The Tyra field requires redevelopment due to subsidence of the chalk reservoir, which has led to the platforms sinking by around 5 m in the past 30 years. This has reduced the gap between the sea and the platform decks. As a result, investment is required if the Tyra complex is to continue producing safely into the next decade. “The main operational impact of subsidence is that we, since 2014, have positioned bridge-linked accommodation rigs next to each of the main Tyra platforms during the winter season,” Mr Pedersen said. “These rigs have a higher air gap than the platforms, and therefore the offshore teams will go to these in case of severe winter storms and high waves.”
One of the most critical aspects of redevelopment will be to make sure the new topsides for the wellhead and riser platforms fit completely with the existing jackets and that the jackets are capable of carrying the additional weight and of resisting expected wave impacts. “Another complicated task will be the decommissioning of the two old process and accommodation platforms. They have been optimized and amended over the years in order to meet operational needs, and it will take tremendously detailed planning to safely and efficiently move them,” Mr Pedersen said.
Maersk will pursue technical and commercial solutions for the redevelopment project by working closely with authorities, universities and suppliers under what it calls the Triple Helix approach. “We worked closely with the government to identify a solution enabling continued access to Denmark’s oil and gas resources in the Danish North Sea. We are in close dialogue with DHRTC (Danish Hydrocarbon Research and Technology Center) to develop and embed new technologies offshore, and last year we launched the Suppliers Forum to build value-adding partnerships with suppliers.”

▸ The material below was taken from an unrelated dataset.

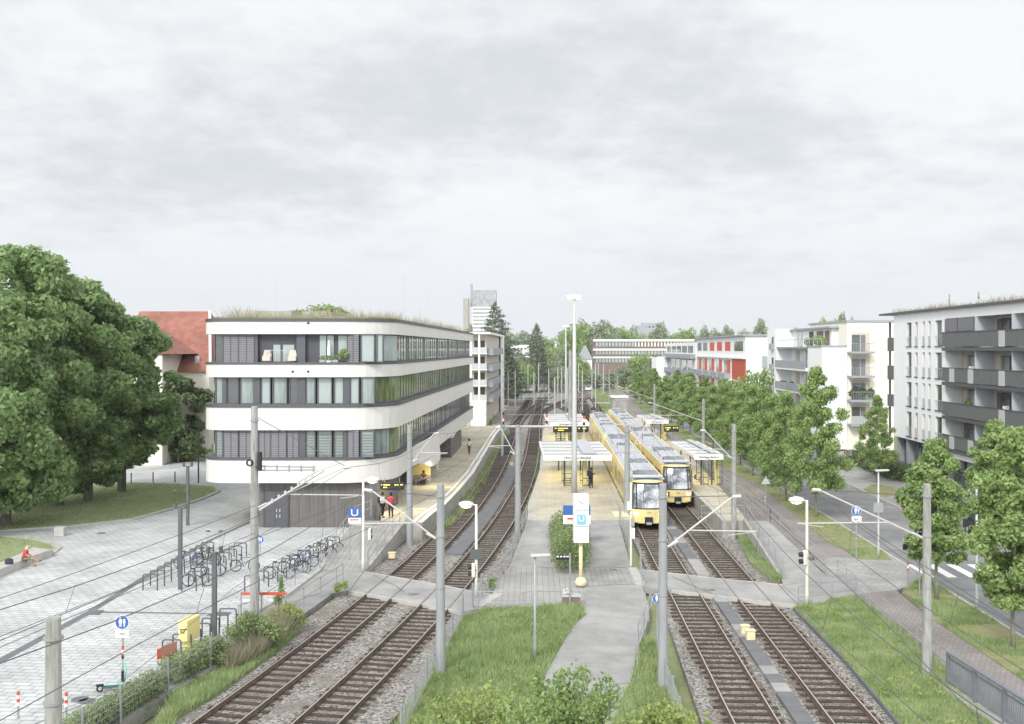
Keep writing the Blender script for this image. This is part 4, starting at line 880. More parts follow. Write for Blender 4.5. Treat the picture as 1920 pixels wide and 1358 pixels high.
    mb = MB(); mb.box(-.2,.2,-.3,-.05,.25,.42); mb.build('coupler_head', 'steel', root, bevel=.04)
    mb = MB(); mb.box(-1.1,1.1,.7,1.2,3.42,3.62); mb.build('roof_fairing', 'tramroof', root, bevel=.08)
    root.location = loc; root.rotation_euler = (0,0,rz); return root
tram((7.0+.038*69.5, 69.5, 0), -math.atan(.038), 2, 'yellow tram standing at the middle platform with headlights on and grey roof equipment')
tram((10.4+.0365*79, 79, 0), -math.atan(.0365), 2, 'yellow tram at the right platform, set back behind the front tram')
# ================= SHELTERS =================
def shelter(xc, z0, z1, w, label, txt=True, ribs=4, gx=(-.35,.62), cyl=True, side=0, glass=True):
    root = empty('platform_shelter', (xc,z0,PZ), label, 'shelter', 'white roofed platform shelters')
    zt = PZ+2.7; x0 = xc-w/2; x1_ = xc+w/2
    mb = MB(); mb.box(x0,x1_,z0+.12,z1,zt-.05,zt); mb.build('roof', 'roofw', root)
    n = ribs
    for k in range(n+1):
        zz = z0+.5+(z1-z0-.9)*k/n; mb = MB(); mb.box(x0+.05,x1_-.05,zz-.12,zz+.12,zt,zt+.07); mb.build('roof_rib', 'greyp', root)
    mb = MB(); mb.box(xc+w*.08,xc+w*.28,z0+.3,z1-.2,zt+.1,zt+.2); mb.build('roof_duct', 'tramroof', root, bevel=.02)
    mb = MB(); mb.box(x0,x1_,z0,z0+.12,zt-.45,zt+.02); fa = mb.build('fascia', 'whitep', root, bevel=.02)
    mb = MB(); mb.box(x0-.02,x0+.1,z0+.12,z1,zt-.3,zt+.02); mb.box(x1_-.1,x1_+.02,z0+.12,z1,zt-.3,zt+.02); mb.build('side_fascia', 'whitep', root)
    if txt: text('Möhringen Bahnhof', .3 if w > 3 else .22, V((xc,z0-.012,zt-.22)), 'black', fa, w=.95)
    for px in (x0+w*.32, x1_-w*.32):
        for zz in (z0+1.0, z1-1.0): mb = MB(); mb.lathe((px,zz,PZ), [(.07,0),(.07,2.65)], 8); mb.build('post', 'greypole', root)
    if glass:
        a = xc+gx[0]*w*.5-.6; b = xc+gx[1]*w*.5; zg0 = z0+.15; zg1 = min(z1-.5, z0+3.2)
        for zz in (zg0, zg1):
            L_ = [a, (a+b)/2-.35, (a+b)/2+.35, b]
            for u0, u1 in ((L_[0],L_[1]),(L_[2],L_[3])):
                mb = MB(); t = .04
                for q in ((u0,u0+t,PZ+.12,PZ+2.35),(u1-t,u1,PZ+.12,PZ+2.35),(u0,u1,PZ+2.3,PZ+2.36),(u0,u1,PZ+.14,PZ+.2),(u0,u1,PZ+.72,PZ+.77)): mb.box(q[0],q[1],zz-.02,zz+.02,q[2],q[3])
                fr = mb.build('glass_frame', 'black', root); mb = MB(); mb.box(u0+t,u1-t,zz-.006,zz+.006,PZ+.2,PZ+2.3); mb.build('glass_pane', 'glass', fr)
        mb = MB(); mb.box((a+b)/2+.45,(a+b)/2+.8,z0+1.2,z0+1.6,PZ,PZ+2.2); mb.build('info_column', 'yellowpan', root)
        mb = MB(); mb.box(a+.1,(a+b)/2-.4,zg1-.7,zg1-.3,PZ+.42,PZ+.48); mb.box(a+.2,a+.26,zg1-.65,zg1-.35,PZ,PZ+.42); mb.box((a+b)/2-.5,(a+b)/2-.56,zg1-.65,zg1-.35,PZ,PZ+.42); mb.build('bench', 'steel', root)
    mb = MB(); mb.box(xc-w*.25,xc+w*.25,z0+1,z1-1,zt-.1,zt-.05); mb.build('lit_ceiling', 'lamp', root)
    li = bpy.data.lights.new('shelter_light', 'AREA'); li.shape = 'RECTANGLE'; li.size = w*.6; li.size_y = (z1-z0)*.8; li.energy = 110*(z1-z0)/13; li.color = (1,.83,.45)
    lo = bpy.data.objects.new('shelter_light', li); col.objects.link(lo); lo.location = (xc,(z0+z1)/2,zt-.15)
    return root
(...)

Mr Pedersen added that all 90 existing wells in the Tyra field area will be reused, so no new drilling is expected. Final investment decision is expected to take place by the end of 2017. The shut-in of the Tyra facilities will take place in December 2019, and the redevelopment will be finalized by March 2022, when first hydrocarbons from the new facilities are expected.
“The agreement makes the Danish North Sea a more competitive investment area for oil and gas companies to invest and to develop new opportunities,” Maersk Oil’s Chief Operating Officer Martin Rune Pedersen said. “A redevelopment of Tyra can be a catalyst for prolonging the life of the Danish North Sea. It can protect valuable revenues to the Danish state and Danish jobs – especially in the Esbjerg area.”
Maersk Oil Chief Executive Gretchen Watkins added: “Today’s announcement reaffirms the commitment Maersk Oil has made to invest in the future of North Sea oil and gas and, in particular, in our heartland in Denmark. The recognition of shared value between government and industry in investments like the redevelopment of Tyra are a blueprint for the type of collaboration that will support value creation for decades to come.”